— Start of Dataset excerpt —

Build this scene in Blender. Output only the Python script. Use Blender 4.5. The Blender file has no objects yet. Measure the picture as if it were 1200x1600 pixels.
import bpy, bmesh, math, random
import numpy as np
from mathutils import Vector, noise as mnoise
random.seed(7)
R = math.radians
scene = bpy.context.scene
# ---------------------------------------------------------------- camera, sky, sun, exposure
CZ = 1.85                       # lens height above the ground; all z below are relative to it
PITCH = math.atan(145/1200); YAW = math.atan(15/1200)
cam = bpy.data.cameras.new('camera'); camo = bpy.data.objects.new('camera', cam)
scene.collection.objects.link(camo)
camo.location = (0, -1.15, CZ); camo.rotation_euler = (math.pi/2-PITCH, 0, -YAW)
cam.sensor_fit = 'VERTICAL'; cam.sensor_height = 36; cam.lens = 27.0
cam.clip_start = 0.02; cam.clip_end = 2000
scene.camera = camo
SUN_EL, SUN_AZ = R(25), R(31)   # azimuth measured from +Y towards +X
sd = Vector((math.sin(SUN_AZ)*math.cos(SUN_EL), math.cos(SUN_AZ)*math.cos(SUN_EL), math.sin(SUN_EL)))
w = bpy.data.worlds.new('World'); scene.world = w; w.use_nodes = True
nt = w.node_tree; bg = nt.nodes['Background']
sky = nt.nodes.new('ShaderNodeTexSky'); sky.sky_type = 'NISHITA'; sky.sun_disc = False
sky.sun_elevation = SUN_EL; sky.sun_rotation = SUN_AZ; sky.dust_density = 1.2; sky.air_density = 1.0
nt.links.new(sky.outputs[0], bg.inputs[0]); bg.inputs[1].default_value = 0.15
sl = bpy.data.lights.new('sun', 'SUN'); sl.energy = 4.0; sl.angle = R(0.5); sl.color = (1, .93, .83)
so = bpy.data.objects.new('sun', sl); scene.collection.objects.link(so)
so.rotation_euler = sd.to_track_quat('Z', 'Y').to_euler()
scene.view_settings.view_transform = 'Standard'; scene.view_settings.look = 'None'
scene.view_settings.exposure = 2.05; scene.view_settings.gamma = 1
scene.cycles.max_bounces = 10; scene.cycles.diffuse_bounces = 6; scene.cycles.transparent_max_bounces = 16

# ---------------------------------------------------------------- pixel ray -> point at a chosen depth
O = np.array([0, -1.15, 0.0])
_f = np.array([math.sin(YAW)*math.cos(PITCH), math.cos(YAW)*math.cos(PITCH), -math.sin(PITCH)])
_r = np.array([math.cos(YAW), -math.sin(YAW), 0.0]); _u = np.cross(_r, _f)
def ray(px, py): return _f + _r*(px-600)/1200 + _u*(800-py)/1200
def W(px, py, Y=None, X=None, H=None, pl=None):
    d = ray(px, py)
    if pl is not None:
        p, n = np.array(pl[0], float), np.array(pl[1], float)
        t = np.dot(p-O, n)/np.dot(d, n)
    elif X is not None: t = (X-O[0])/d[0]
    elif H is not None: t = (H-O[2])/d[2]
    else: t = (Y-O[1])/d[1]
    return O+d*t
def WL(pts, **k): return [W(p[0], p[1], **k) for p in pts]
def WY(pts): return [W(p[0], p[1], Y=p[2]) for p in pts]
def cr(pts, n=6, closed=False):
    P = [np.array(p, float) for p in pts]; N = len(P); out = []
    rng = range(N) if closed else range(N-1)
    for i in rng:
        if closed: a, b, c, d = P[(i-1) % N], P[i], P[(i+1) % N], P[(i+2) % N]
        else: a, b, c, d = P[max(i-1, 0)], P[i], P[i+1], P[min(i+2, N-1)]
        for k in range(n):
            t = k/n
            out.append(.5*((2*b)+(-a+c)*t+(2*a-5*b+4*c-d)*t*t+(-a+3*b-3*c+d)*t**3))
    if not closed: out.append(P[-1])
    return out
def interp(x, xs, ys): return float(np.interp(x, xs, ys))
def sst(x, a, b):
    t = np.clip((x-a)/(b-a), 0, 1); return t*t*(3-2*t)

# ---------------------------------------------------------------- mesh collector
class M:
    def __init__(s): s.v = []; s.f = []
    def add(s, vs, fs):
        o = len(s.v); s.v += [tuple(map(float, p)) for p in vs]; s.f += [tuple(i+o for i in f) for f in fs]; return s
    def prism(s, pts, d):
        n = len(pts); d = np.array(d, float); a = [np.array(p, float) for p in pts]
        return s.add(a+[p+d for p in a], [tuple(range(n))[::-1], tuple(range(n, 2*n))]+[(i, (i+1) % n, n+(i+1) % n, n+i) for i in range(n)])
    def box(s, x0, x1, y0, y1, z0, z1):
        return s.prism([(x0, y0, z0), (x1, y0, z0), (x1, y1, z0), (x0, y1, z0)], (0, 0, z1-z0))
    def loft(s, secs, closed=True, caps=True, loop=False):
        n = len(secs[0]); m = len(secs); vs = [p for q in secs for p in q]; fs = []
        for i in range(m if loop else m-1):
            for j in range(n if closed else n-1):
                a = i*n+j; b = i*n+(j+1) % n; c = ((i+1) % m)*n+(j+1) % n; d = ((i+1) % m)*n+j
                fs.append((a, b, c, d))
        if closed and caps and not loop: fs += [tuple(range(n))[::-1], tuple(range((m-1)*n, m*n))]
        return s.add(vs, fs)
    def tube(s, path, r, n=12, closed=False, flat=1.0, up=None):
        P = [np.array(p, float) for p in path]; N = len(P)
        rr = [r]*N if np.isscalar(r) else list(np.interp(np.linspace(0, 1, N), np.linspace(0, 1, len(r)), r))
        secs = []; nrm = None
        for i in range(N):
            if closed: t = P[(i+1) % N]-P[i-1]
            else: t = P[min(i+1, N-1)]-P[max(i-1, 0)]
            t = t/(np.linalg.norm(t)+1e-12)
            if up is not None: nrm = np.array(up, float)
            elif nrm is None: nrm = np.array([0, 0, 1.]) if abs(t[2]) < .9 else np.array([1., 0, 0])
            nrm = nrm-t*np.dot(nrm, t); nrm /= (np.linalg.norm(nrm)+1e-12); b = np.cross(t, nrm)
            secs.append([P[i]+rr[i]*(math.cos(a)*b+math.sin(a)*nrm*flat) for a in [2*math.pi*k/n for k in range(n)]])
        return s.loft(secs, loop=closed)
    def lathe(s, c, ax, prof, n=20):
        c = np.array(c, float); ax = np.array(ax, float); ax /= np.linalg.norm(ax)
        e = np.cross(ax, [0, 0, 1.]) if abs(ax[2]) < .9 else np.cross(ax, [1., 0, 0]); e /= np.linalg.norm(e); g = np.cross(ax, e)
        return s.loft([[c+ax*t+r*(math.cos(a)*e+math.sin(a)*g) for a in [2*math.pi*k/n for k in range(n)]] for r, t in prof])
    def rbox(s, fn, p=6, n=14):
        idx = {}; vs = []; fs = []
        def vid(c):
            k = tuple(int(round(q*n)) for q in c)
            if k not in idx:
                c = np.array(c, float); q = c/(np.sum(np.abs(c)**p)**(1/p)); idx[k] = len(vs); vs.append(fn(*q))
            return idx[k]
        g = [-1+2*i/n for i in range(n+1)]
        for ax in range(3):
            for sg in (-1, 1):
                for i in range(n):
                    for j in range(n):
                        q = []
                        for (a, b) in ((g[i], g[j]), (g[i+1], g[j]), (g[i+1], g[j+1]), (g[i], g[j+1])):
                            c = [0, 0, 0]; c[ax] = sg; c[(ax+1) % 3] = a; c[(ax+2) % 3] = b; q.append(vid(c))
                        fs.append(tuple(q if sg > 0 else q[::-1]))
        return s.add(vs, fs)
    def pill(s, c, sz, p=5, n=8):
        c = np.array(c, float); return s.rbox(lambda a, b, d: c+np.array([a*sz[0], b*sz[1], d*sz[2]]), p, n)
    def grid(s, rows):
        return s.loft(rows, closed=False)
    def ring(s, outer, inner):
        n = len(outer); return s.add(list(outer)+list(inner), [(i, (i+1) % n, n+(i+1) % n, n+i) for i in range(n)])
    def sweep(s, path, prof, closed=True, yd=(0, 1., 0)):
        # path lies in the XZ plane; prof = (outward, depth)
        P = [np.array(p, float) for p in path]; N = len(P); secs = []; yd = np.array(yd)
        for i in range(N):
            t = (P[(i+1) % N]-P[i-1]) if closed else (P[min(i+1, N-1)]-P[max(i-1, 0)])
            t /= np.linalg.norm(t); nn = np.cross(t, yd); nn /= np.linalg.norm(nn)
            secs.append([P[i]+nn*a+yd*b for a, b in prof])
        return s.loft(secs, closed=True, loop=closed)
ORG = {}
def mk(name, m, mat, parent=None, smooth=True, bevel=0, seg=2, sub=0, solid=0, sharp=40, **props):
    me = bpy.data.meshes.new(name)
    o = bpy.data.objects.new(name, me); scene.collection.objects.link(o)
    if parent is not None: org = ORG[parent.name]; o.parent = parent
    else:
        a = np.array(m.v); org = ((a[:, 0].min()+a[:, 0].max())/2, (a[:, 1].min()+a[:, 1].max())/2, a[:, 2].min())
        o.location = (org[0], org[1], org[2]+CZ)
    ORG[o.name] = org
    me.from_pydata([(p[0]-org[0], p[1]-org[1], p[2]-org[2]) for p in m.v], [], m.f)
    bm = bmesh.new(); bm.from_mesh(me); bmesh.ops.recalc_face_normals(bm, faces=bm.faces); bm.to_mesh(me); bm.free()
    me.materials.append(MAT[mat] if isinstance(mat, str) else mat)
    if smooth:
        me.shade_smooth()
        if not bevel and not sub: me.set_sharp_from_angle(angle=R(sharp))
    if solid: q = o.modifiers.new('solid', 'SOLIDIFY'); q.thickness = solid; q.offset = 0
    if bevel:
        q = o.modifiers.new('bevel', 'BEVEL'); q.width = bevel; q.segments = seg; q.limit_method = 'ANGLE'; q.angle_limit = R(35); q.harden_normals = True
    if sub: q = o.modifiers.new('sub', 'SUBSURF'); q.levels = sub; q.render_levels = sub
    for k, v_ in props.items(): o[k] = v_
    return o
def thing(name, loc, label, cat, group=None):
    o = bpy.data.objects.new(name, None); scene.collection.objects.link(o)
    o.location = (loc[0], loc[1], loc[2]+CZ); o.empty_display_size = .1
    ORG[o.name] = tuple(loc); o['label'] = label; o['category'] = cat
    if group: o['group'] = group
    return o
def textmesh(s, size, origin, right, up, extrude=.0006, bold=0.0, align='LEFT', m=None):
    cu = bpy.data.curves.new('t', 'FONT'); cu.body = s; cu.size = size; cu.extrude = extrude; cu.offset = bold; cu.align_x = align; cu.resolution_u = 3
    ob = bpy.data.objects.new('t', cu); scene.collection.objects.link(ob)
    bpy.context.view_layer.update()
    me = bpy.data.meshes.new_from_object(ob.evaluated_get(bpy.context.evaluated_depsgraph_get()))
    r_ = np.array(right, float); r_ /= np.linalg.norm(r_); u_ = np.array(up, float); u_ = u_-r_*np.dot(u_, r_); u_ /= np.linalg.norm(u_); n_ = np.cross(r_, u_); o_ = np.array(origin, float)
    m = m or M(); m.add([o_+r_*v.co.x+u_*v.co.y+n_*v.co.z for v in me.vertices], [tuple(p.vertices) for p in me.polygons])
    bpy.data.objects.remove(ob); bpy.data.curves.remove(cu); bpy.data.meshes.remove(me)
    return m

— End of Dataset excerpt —

- **Stated task**
Extract the first line above and each line after it up to and including the one with "scene.cycles.max_bounces = 10;", please, exactly and with nothing else.

- **Result**
Build this scene in Blender. Output only the Python script. Use Blender 4.5. The Blender file has no objects yet. Measure the picture as if it were 1200x1600 pixels.
import bpy, bmesh, math, random
import numpy as np
from mathutils import Vector, noise as mnoise
random.seed(7)
R = math.radians
scene = bpy.context.scene
# ---------------------------------------------------------------- camera, sky, sun, exposure
CZ = 1.85                       # lens height above the ground; all z below are relative to it
PITCH = math.atan(145/1200); YAW = math.atan(15/1200)
cam = bpy.data.cameras.new('camera'); camo = bpy.data.objects.new('camera', cam)
scene.collection.objects.link(camo)
camo.location = (0, -1.15, CZ); camo.rotation_euler = (math.pi/2-PITCH, 0, -YAW)
cam.sensor_fit = 'VERTICAL'; cam.sensor_height = 36; cam.lens = 27.0
cam.clip_start = 0.02; cam.clip_end = 2000
scene.camera = camo
SUN_EL, SUN_AZ = R(25), R(31)   # azimuth measured from +Y towards +X
sd = Vector((math.sin(SUN_AZ)*math.cos(SUN_EL), math.cos(SUN_AZ)*math.cos(SUN_EL), math.sin(SUN_EL)))
w = bpy.data.worlds.new('World'); scene.world = w; w.use_nodes = True
nt = w.node_tree; bg = nt.nodes['Background']
sky = nt.nodes.new('ShaderNodeTexSky'); sky.sky_type = 'NISHITA'; sky.sun_disc = False
sky.sun_elevation = SUN_EL; sky.sun_rotation = SUN_AZ; sky.dust_density = 1.2; sky.air_density = 1.0
nt.links.new(sky.outputs[0], bg.inputs[0]); bg.inputs[1].default_value = 0.15
sl = bpy.data.lights.new('sun', 'SUN'); sl.energy = 4.0; sl.angle = R(0.5); sl.color = (1, .93, .83)
so = bpy.data.objects.new('sun', sl); scene.collection.objects.link(so)
so.rotation_euler = sd.to_track_quat('Z', 'Y').to_euler()
scene.view_settings.view_transform = 'Standard'; scene.view_settings.look = 'None'
scene.view_settings.exposure = 2.05; scene.view_settings.gamma = 1
scene.cycles.max_bounces = 10; scene.cycles.diffuse_bounces = 6; scene.cycles.transparent_max_bounces = 16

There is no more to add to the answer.